I’ve always had a knack for focusing my attention on one task or project to the exclusion of almost everything else. I’m not sure where it came from, but it’s been with me since I was a kid building model airplanes in the garage. It’s mellowed somewhat over time, as the realities of work, marriage and parenthood have forced me to multitask, but it’s still very much a part of who I am.

I’ve never really thought of this knack as more than a byproduct of how my brain is wired or how I was raised. It just sort of…is. Like anything else, it has its upsides and downsides. It can give me the focus necessary to write a novel, or it can compel me to waste hours (or days) of my life playing a certain video game (I’m looking at you, Rome: Total War).

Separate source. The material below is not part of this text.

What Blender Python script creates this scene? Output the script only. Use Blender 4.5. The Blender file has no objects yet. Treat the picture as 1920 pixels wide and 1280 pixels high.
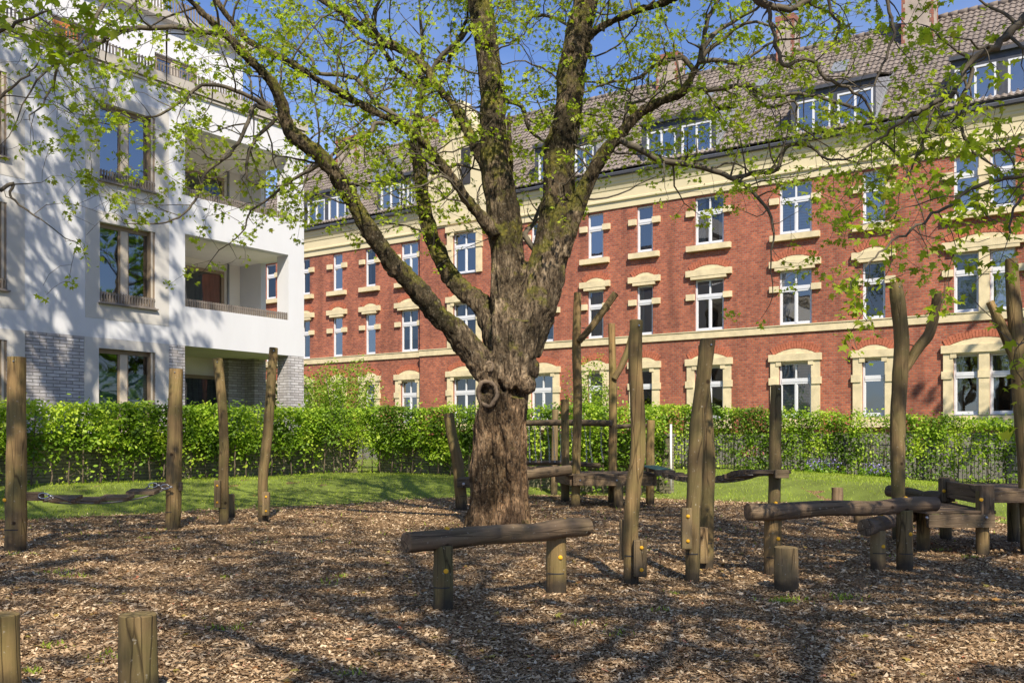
import bpy, math, random
import numpy as np
from mathutils import Vector, noise
R = random.Random(7)
NR = np.random.default_rng(11)
rad = math.radians
sc = bpy.context.scene
col = sc.collection

# ------------------------------------------------------------ camera, sky, sun
F, CX, HY, H = 1813.0, 960.0, 826.0, 1.5          # focal length and horizon of the photo (1920 px wide), eye height
cd = bpy.data.cameras.new('camera'); cam = bpy.data.objects.new('camera', cd); col.objects.link(cam)
cd.sensor_width = 36; cd.lens = 36*F/1920; cd.shift_y = (HY-640)/1920; cd.clip_end = 2000
cam.location = (0, 0, H); cam.rotation_euler = (rad(90), 0, 0); sc.camera = cam

SUN = Vector((.151, -.69, .707)).normalized()
w = bpy.data.worlds.new('World'); sc.world = w; w.use_nodes = True
nt = w.node_tree; bg = nt.nodes['Background']
sky = nt.nodes.new('ShaderNodeTexSky'); sky.sky_type = 'NISHITA'; sky.sun_disc = False
sky.sun_elevation = math.asin(SUN.z); sky.sun_rotation = math.atan2(SUN.x, SUN.y)
sky.ozone_density = 3.0; sky.air_density = 1.0; sky.dust_density = .6
hs = nt.nodes.new('ShaderNodeMix'); hs.data_type = 'RGBA'
tcw = nt.nodes.new('ShaderNodeTexCoord'); nzw = nt.nodes.new('ShaderNodeTexNoise'); nzw.inputs['Scale'].default_value = 2.2
nzw.inputs['Detail'].default_value = 6; nzw.inputs['Distortion'].default_value = .6
mpw = nt.nodes.new('ShaderNodeMapping'); mpw.inputs['Scale'].default_value = (1, 1, 2.6)
crw = nt.nodes.new('ShaderNodeValToRGB'); crw.color_ramp.elements[0].position = .48; crw.color_ramp.elements[1].position = .85
crw.color_ramp.elements[0].color = (0, 0, 0, 1); crw.color_ramp.elements[1].color = (.45, .45, .45, 1)
nt.links.new(tcw.outputs['Generated'], mpw.inputs['Vector']); nt.links.new(mpw.outputs['Vector'], nzw.inputs['Vector'])
nt.links.new(nzw.outputs['Fac'], crw.inputs['Fac']); nt.links.new(crw.outputs['Color'], hs.inputs['Factor'])
tn = nt.nodes.new('ShaderNodeMix'); tn.data_type = 'RGBA'; tn.blend_type = 'MULTIPLY'; tn.inputs[0].default_value = 1; tn.inputs[7].default_value = (1.0, 1.08, 1.38, 1)
nt.links.new(sky.outputs['Color'], tn.inputs[6]); nt.links.new(tn.outputs[2], hs.inputs[6]); hs.inputs[7].default_value = (6.5, 7.5, 9.5, 1)
nt.links.new(hs.outputs[2], bg.inputs['Color']); bg.inputs['Strength'].default_value = .082
sl = bpy.data.lights.new('sun', 'SUN'); sl.energy = 5.0; sl.angle = rad(.53); sl.color = (1, .89, .72)
so = bpy.data.objects.new('sun', sl); col.objects.link(so)
so.rotation_euler = SUN.to_track_quat('Z', 'Y').to_euler()
so.location = (0, -20, 40)
sc.view_settings.view_transform = 'Standard'; sc.view_settings.look = 'None'
sc.view_settings.exposure = .62; sc.view_settings.gamma = 1
sc.render.engine = 'CYCLES'
sc.cycles.max_bounces = 8; sc.cycles.transparent_max_bounces = 12

# ------------------------------------------------------------ helpers
def tag(o, label=None, cat=None, group=None, kind=None):
    if label: o['label'] = label
    if cat: o['category'] = cat
    if group: o['group'] = group
    if kind: o['kind'] = kind
    return o
def empty(name, loc=(0, 0, 0), rz=0):
    o = bpy.data.objects.new(name, None); col.objects.link(o); o.location = loc; o.rotation_euler = (0, 0, rz)
    o.empty_display_size = .3
    return o
def P(px, py, Y):
    return Vector(((px-CX)/F*Y, Y, H-(py-HY)/F*Y))
def sstep(t):
    t = min(1, max(0, t)); return t*t*(3-2*t)
YB = [(-60, 14), (-14, 16.5), (-10, 17.3), (-8.2, 19.3), (-5.5, 21.7), (-2, 25.0), (0, 26.6), (2, 27), (3.6, 25.2), (5.7, 23.9), (7.5, 22.8), (8.3, 19.8), (8.9, 16.8), (12, 14), (60, 12)]
def yb(x): return float(np.interp(x, [a for a, b in YB], [b for a, b in YB]))
def g(x, y):
    f = .44*sstep((y-yb(x))/5.5)
    f *= 1-.95*sstep((x-9)/7)
    b = .04*noise.noise(Vector((x*.35, y*.35, 3)))+.022*noise.noise(Vector((x*1.3, y*1.3, 8)))
    return f+b

class MB:
    def __init__(s): s.v = []; s.f = []; s.m = []
    def add(s, vs, fs, m=0):
        b = len(s.v); s.v.extend([tuple(v) for v in vs])
        for q in fs: s.f.append(tuple(b+i for i in q)); s.m.append(m)
    def box(s, x0, x1, y0, y1, z0, z1, m=0):
        s.add([(x0, y0, z0), (x1, y0, z0), (x1, y1, z0), (x0, y1, z0), (x0, y0, z1), (x1, y0, z1), (x1, y1, z1), (x0, y1, z1)],
              [(0, 3, 2, 1), (4, 5, 6, 7), (0, 1, 5, 4), (1, 2, 6, 5), (2, 3, 7, 6), (3, 0, 4, 7)], m)
    def obox(s, c, ax, ay, az, m=0):       # oriented box: centre and three half vectors
        c, ax, ay, az = Vector(c), Vector(ax), Vector(ay), Vector(az)
        vs = [c+sx*ax+sy*ay+sz*az for sz in (-1, 1) for sx, sy in ((-1, -1), (1, -1), (1, 1), (-1, 1))]
        s.add(vs, [(0, 3, 2, 1), (4, 5, 6, 7), (0, 1, 5, 4), (1, 2, 6, 5), (2, 3, 7, 6), (3, 0, 4, 7)], m)
    def quad(s, a, b, c, d, m=0): s.add([a, b, c, d], [(0, 1, 2, 3)], m)
    def prism(s, pts, y0, y1, m=0):        # polygon in x,z (counter-clockwise seen from -y) pushed along y
        n = len(pts)
        s.add([(x, y0, z) for x, z in pts]+[(x, y1, z) for x, z in pts],
              [tuple(range(n)), tuple(range(2*n-1, n-1, -1))]+[(i, i+n, (i+1) % n+n, (i+1) % n) for i in range(n)], m)
    def tube(s, pts, rr, seg=8, cap=True, m=0, wob=0, flat=1, bev=0):
        pts = [Vector(p) for p in pts]; n = len(pts)
        if n < 2: return
        b = len(s.v); up = None
        for i, p in enumerate(pts):
            d = (pts[min(i+1, n-1)]-pts[max(i-1, 0)])
            if d.length < 1e-7: d = Vector((0, 0, 1))
            d.normalize()
            if up is None:
                up = Vector((1, 0, 0)) if abs(d.x) < .8 else Vector((0, 1, 0))
            u = up-d*up.dot(d); u.normalize(); v = d.cross(u); up = u
            for k in range(seg):
                a = 2*math.pi*k/seg; r = rr[i]
                if wob: r *= 1+wob*noise.noise(Vector((math.cos(a)*1.3+b*.37, math.sin(a)*1.3, i*.45)))
                s.v.append(tuple(p+u*(r*math.cos(a))+v*(r*flat*math.sin(a))))
        for i in range(n-1):
            for k in range(seg):
                k2 = (k+1) % seg
                s.f.append((b+i*seg+k, b+i*seg+k2, b+(i+1)*seg+k2, b+(i+1)*seg+k)); s.m.append(m)
        if cap:
            s.f.append(tuple(b+k for k in range(seg-1, -1, -1))); s.m.append(m)
            s.f.append(tuple(b+(n-1)*seg+k for k in range(seg))); s.m.append(m)
    def build(s, name, mats, parent=None, smooth=False, ang=None):
        me = bpy.data.meshes.new(name); me.from_pydata(s.v, [], s.f)
        if not isinstance(mats, (list, tuple)): mats = [mats]
        for m in mats: me.materials.append(m)
        if len(mats) > 1: me.polygons.foreach_set('material_index', s.m)
        if smooth: me.polygons.foreach_set('use_smooth', [True]*len(s.f))
        me.update()
        if smooth and ang: me.set_sharp_from_angle(angle=rad(ang))
        o = bpy.data.objects.new(name, me); col.objects.link(o)
        if parent: o.parent = parent
        return o

def fast_mesh(name, verts, face_len, idx, mat, parent=None, tint=None, smooth=False):
    """verts (N,3); every face has face_len corners; idx flat"""
    me = bpy.data.meshes.new(name); nf = len(idx)//face_len
    me.vertices.add(len(verts)); me.vertices.foreach_set('co', np.asarray(verts, dtype=np.float32).ravel())
    me.loops.add(len(idx)); me.loops.foreach_set('vertex_index', np.asarray(idx, dtype=np.int32))
    me.polygons.add(nf); me.polygons.foreach_set('loop_start', np.arange(0, nf*face_len, face_len, dtype=np.int32))
    me.update(calc_edges=True); me.validate()
    if tint is not None:
        at = me.attributes.new('tint', 'FLOAT', 'POINT'); at.data.foreach_set('value', np.asarray(tint, dtype=np.float32))
    me.materials.append(mat)
    if smooth: me.polygons.foreach_set('use_smooth', [True]*nf)
    o = bpy.data.objects.new(name, me); col.objects.link(o)
    if parent: o.parent = parent
    return o

MAPLE = np.array([(0, 0), (.22, .03), (.42, .10), (.30, .26), (.62, .42), (.40, .50), (.30, .62), (.16, .74), (0, 1.05),
                  (-.16, .74), (-.30, .62), (-.40, .50), (-.62, .42), (-.30, .26), (-.42, .10), (-.22, .03)])
MAPLE3 = np.array([(0, 0), (.4, .05), (.22, .3), (.6, .5), (.2, .6), (0, 1.05), (-.2, .6), (-.6, .5), (-.22, .3), (-.4, .05)])
OVAL = np.array([(0, 0), (.26, .28), (.24, .66), (0, 1), (-.24, .66), (-.26, .28)])
def leaves(name, cen, size, mat, parent=None, shape=MAPLE3, droop=.35, flatness=.8, rng=NR, tint=None, updir=None):
    """cen (N,3), size (N,)"""
    cen = np.asarray(cen, dtype=np.float64); n = len(cen); k = len(shape)
    nrm = rng.normal(size=(n, 3)); nrm[:, 2] = np.abs(nrm[:, 2])+flatness
    if updir is not None: nrm += np.asarray(updir)
    nrm /= np.linalg.norm(nrm, axis=1)[:, None]
    t = rng.normal(size=(n, 3)); t[:, 2] -= droop; t -= nrm*(t*nrm).sum(1)[:, None]; t /= np.linalg.norm(t, axis=1)[:, None]
    b = np.cross(nrm, t)
    sx = shape[:, 0][None, :, None]; sy = shape[:, 1][None, :, None]
    sz = (-(np.abs(shape[:, 0])*.35+shape[:, 1]**2*.22))[None, :, None]
    sg = size[:, None, None]
    v = cen[:, None, :]+sg*(b[:, None, :]*sx+t[:, None, :]*sy+nrm[:, None, :]*sz)
    if tint is None: tint = rng.random(n)
    return fast_mesh(name, v.reshape(-1, 3), k, np.arange(n*k), mat, parent, np.repeat(tint, k))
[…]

New York Times columnist David Brooks sees it a bit differently. According to him, I may as well have a friggin’ superpower. Have a read:

Most successful people also have a phenomenal ability to consciously focus their attention. We know from experiments with subjects as diverse as obsessive-compulsive disorder sufferers and Buddhist monks that people who can self-consciously focus attention have the power to rewire their brains.

Control of attention is the ultimate individual power. People who can do that are not prisoners of the stimuli around them. They can choose from the patterns in the world and lengthen their time horizons. This individual power leads to others. It leads to self-control, the ability to formulate strategies in order to resist impulses. If forced to choose, we would all rather our children be poor with self-control than rich without it.

It leads to resilience, the ability to persevere with an idea even when all the influences in the world say it can’t be done. A common story among entrepreneurs is that people told them they were too stupid to do something, and they set out to prove the jerks wrong.

It leads to creativity. Individuals who can focus attention have the ability to hold a subject or problem in their mind long enough to see it anew.